Ruth, a devout atheist, has managed to avoid Walsingham during her seventeen years in Norfolk. But then an old university friend, Hilary Smithson, asks to meet her in the village, and Ruth is amazed to discover that her friend is now a priest. Hilary has been receiving vitriolic anonymous letters targeting women priests – letters containing references to local archaeology and a striking phrase about a woman ‘clad in blue, weeping for the world’.

Then another woman is murdered – a priest.

As Walsingham prepares for its annual Easter re-enactment of the Crucifixion, the race is on to unmask the killer before they strike again…

My take

I like the way the plot of this book makes use of a current contentious issue in the religious world: that of women priests in the Anglican Church.

Ruth's friend Hilary is visiting Walsingham for a conference which prepares women to become bishops. She has received a number of threatening letters related to her position as a priest and contacts Ruth to ask her advice. Ruth passes copies of the letters on to Harry Nelson.

There seemed to be less of an archaeological emphasis in the plot than usual, although Walsingham is noted for its reliquaries and Ruth does some research about them.

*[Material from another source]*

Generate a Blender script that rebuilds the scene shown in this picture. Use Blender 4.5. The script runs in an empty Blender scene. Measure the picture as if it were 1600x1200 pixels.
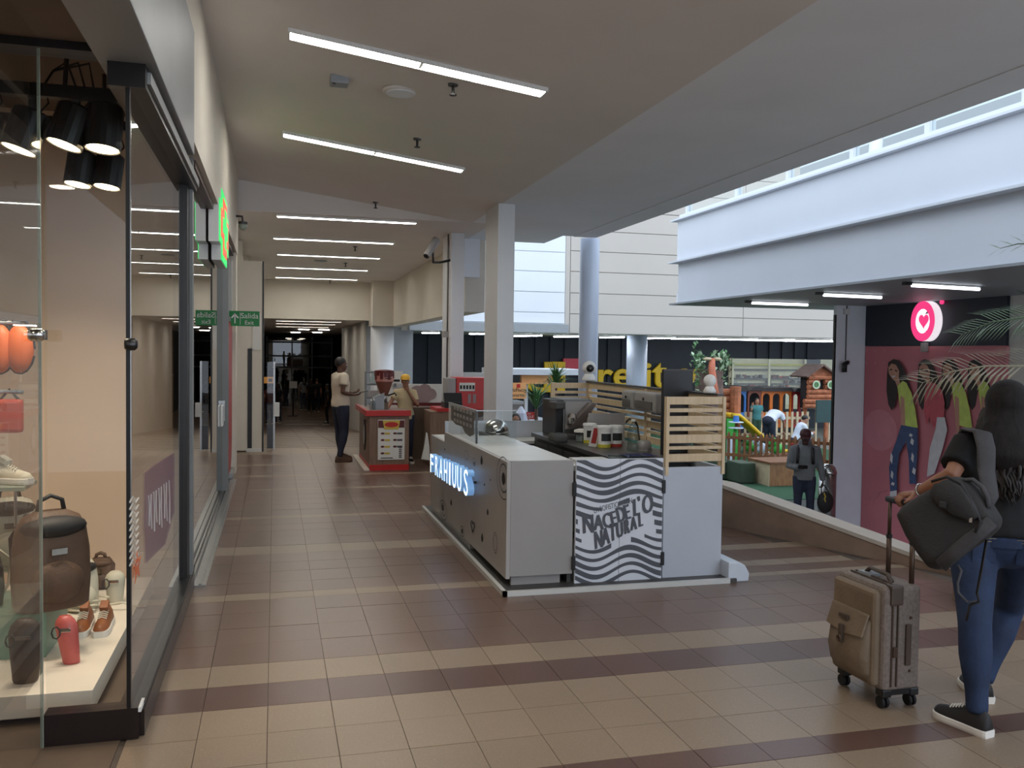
import bpy, bmesh, math, random
import numpy as np
from mathutils import Vector, Matrix
random.seed(7)
scene = bpy.context.scene
COL = scene.collection

# ------------------------------------------------------------------ camera
F_PX, CX, CY, EYE = 1380.0, 800.0, 600.0, 1.7
def _axes():
    d = Vector(((429.0-CX)/F_PX, (547.0-CY)/F_PX, 1.0)).normalized()      # corridor direction seen by the lens
    r = math.radians(0.75)
    dn = Vector((-math.sin(r), math.cos(r), 0.0)); dn.z = -(dn.x*d.x+dn.y*d.y)/d.z; dn.normalize()
    return dn.cross(d), d, -dn
_ax, _ay, _az = _axes()
def _ray(px, py):
    c = Vector(((px-CX)/F_PX, (py-CY)/F_PX, 1.0))
    return Vector((_ax.dot(c), _ay.dot(c), _az.dot(c)))
EYEP = Vector((0, 0, EYE))
def aty(px, py, y):
    r = _ray(px, py); return EYEP + r*(y/r.y)
def atx(px, py, x):
    r = _ray(px, py); return EYEP + r*(x/r.x)
def atz(px, py, z):
    r = _ray(px, py); return EYEP + r*((z-EYE)/r.z)
def proj(p):
    q = Vector(p)-EYEP
    c = _ax*q.x + _ay*q.y + _az*q.z
    return CX+F_PX*c.x/c.z, CY+F_PX*c.y/c.z, c.z
cam_d = bpy.data.cameras.new('camera'); cam = bpy.data.objects.new('camera', cam_d); COL.objects.link(cam)
cam_d.sensor_width = 36.0; cam_d.lens = F_PX/1600.0*36.0; cam_d.clip_end = 300
# columns of rotation = camera right, up, back in world coordinates
cr = Vector((_ax.x, _ay.x, _az.x)); cu = -Vector((_ax.y, _ay.y, _az.y)); cb = -Vector((_ax.z, _ay.z, _az.z))
mw = Matrix(((cr.x, cu.x, cb.x, 0), (cr.y, cu.y, cb.y, 0), (cr.z, cu.z, cb.z, EYE), (0, 0, 0, 1)))
cam.matrix_world = mw
scene.camera = cam

# ------------------------------------------------------------------ sky and exposure
SKY_STRENGTH = 2.2
TUBE_STRENGTH = 32.0
world = bpy.data.worlds.new('overcast_sky'); scene.world = world; world.use_nodes = True
bg = world.node_tree.nodes['Background']
bg.inputs[0].default_value = (0.78, 0.87, 1.0, 1); bg.inputs[1].default_value = SKY_STRENGTH
scene.view_settings.view_transform = 'Standard'; scene.view_settings.look = 'None'
scene.view_settings.exposure = 0.0; scene.view_settings.gamma = 1.0
scene.view_settings.use_curve_mapping = False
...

Threads from earlier novels are further developed, particularly Nelson's marriage and his relationship with Ruth. I really enjoyed the latest episodes in the continuing story, as well as the mystery of who the madman is who is threatening Hilary.

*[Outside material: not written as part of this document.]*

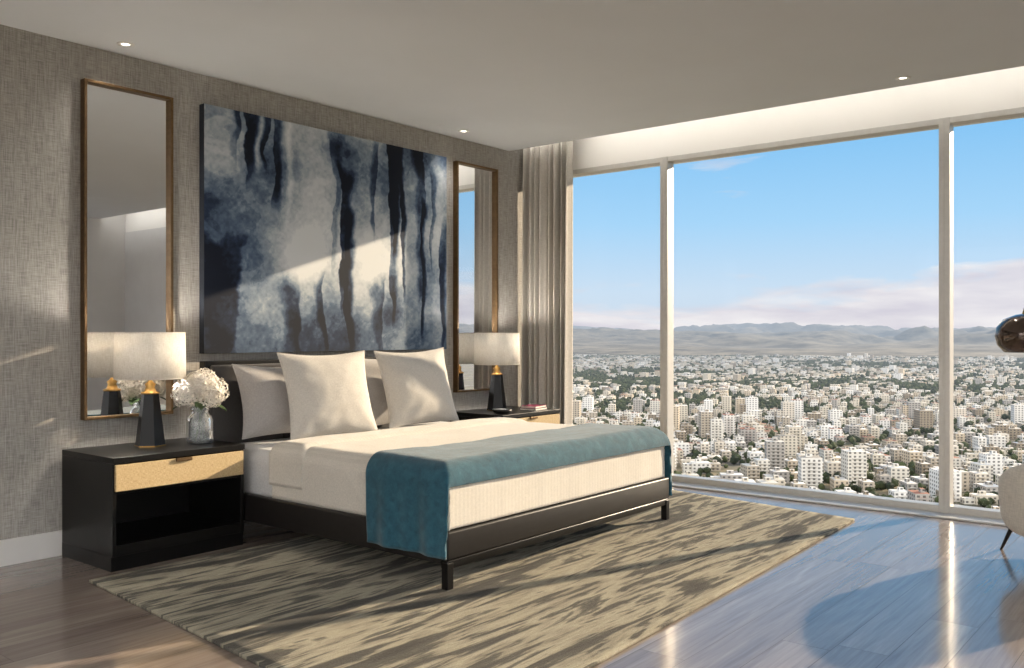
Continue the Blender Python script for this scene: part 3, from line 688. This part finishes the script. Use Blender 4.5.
# ---------------------------------------------------------------- world
wd=bpy.data.worlds.new('sky'); scene.world=wd; wd.use_nodes=True; nt=wd.node_tree; bgn=nt.nodes['Background']
tc=N(nt,'ShaderNodeTexCoord'); G=tc.outputs['Generated']; sp=N(nt,'ShaderNodeSeparateXYZ'); L(nt,G,sp.inputs[0])
el=sp.outputs[2]
sky=ramp(nt,el,[(0.0,lin((200,212,225))),(0.045,lin((196,216,234))),(0.12,lin((160,206,240))),(0.24,lin((116,184,234))),(0.6,lin((98,156,214)))])
mp=mapping(nt,G,(3.2,3.2,18),(0,0,0),(0.3,0.4,0))
cn=noise(nt,mp,1,8,0.56,0.3)
m1=N(nt,'ShaderNodeMapRange'); m1.inputs[1].default_value=0.0; m1.inputs[2].default_value=0.08; m1.inputs[3].default_value=0.26; m1.inputs[4].default_value=-0.14; L(nt,el,m1.inputs[0])
cf=ramp(nt,math_(nt,'ADD',cn,m1.outputs[0]),[(0.48,(0,0,0,1)),(0.6,(1,1,1,1))])
ccol=ramp(nt,noise(nt,mapping(nt,G,(9,9,50)),1,5,0.5),[(0.35,lin((206,200,210))),(0.65,lin((236,231,231)))])
col=mixc(nt,math_(nt,'MULTIPLY',cf,0.85),sky,ccol)
dp=N(nt,'ShaderNodeVectorMath',operation='DOT_PRODUCT'); L(nt,G,dp.inputs[0]); dp.inputs[1].default_value=Vector((-0.85,-0.45,0.28)).normalized()
bk=N(nt,'ShaderNodeMapRange'); bk.interpolation_type='SMOOTHSTEP'; bk.inputs[1].default_value=0.0; bk.inputs[2].default_value=0.85; bk.inputs[3].default_value=0; bk.inputs[4].default_value=1; L(nt,dp.outputs['Value'],bk.inputs[0])
up=N(nt,'ShaderNodeMapRange'); up.interpolation_type='SMOOTHSTEP'; up.inputs[1].default_value=-0.02; up.inputs[2].default_value=0.08; L(nt,el,up.inputs[0])
bf=math_(nt,'MULTIPLY',bk.outputs[0],up.outputs[0])
col=mixc(nt,bf,col,(2.7,2.6,2.5,1))  # glow added to the unseen sky behind, brightening city and room
L(nt,col,bgn.inputs[0]); bgn.inputs[1].default_value=1.1
# sun
li=bpy.data.lights.new('sun','SUN'); li.energy=9.0; li.angle=0.012; li.color=(1,0.81,0.58)
lo=bpy.data.objects.new('sun',li); scene.collection.objects.link(lo); lo.location=(10,-3,6)
lo.rotation_euler=Vector((-1,0.34,-0.33)).to_track_quat('-Z','Y').to_euler()
# ---------------------------------------------------------------- camera
cam=bpy.data.cameras.new('camera'); cam.sensor_width=36; cam.lens=900/1024*36; cam.clip_end=30000; cam.clip_start=0.05
co=bpy.data.objects.new('camera',cam); scene.collection.objects.link(co); co.location=(0,0,1.2); co.rotation_euler=(math.radians(90),0,-math.asin(0.777))
scene.camera=co
scene.view_settings.view_transform='Standard'; scene.view_settings.look='None'; scene.view_settings.exposure=0.0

Highly recommended, but I also recommend that if you haven't read any in the series, that you start from the beginning.

My rating: 4.7

About the author
Elly Griffiths recently was awarded the CWA Dagger in the Library for services to the genre and for her popularity with readers.
 
I've also read
4.6, THE CROSSING PLACES
4.6, THE JANUS STONE
4.6, THE HOUSE AT SEA'S END
4.5, A ROOM FULL OF BONES
4.8, DYING FALL- audio book
4.5, THE GHOST FIELDS, Elly Griffiths - audio book
4.7, THE OUTCAST DEAD, Elly Griffiths - audio  

2 comments:

bermudaonion said...

All of my friends love her work. I really need to try one of her books.

Anne H said...

Elly Griffiths has a second series now, set in Brighton a few years after the end of the Second World War. The ZigZag Girl and Smoke and Mirrors have appeared already - lovely characters involved in showbiz, such as the magician Max Mephisto, plus a sympathetic police detective. Equally unmissable as the Ruth Galloways.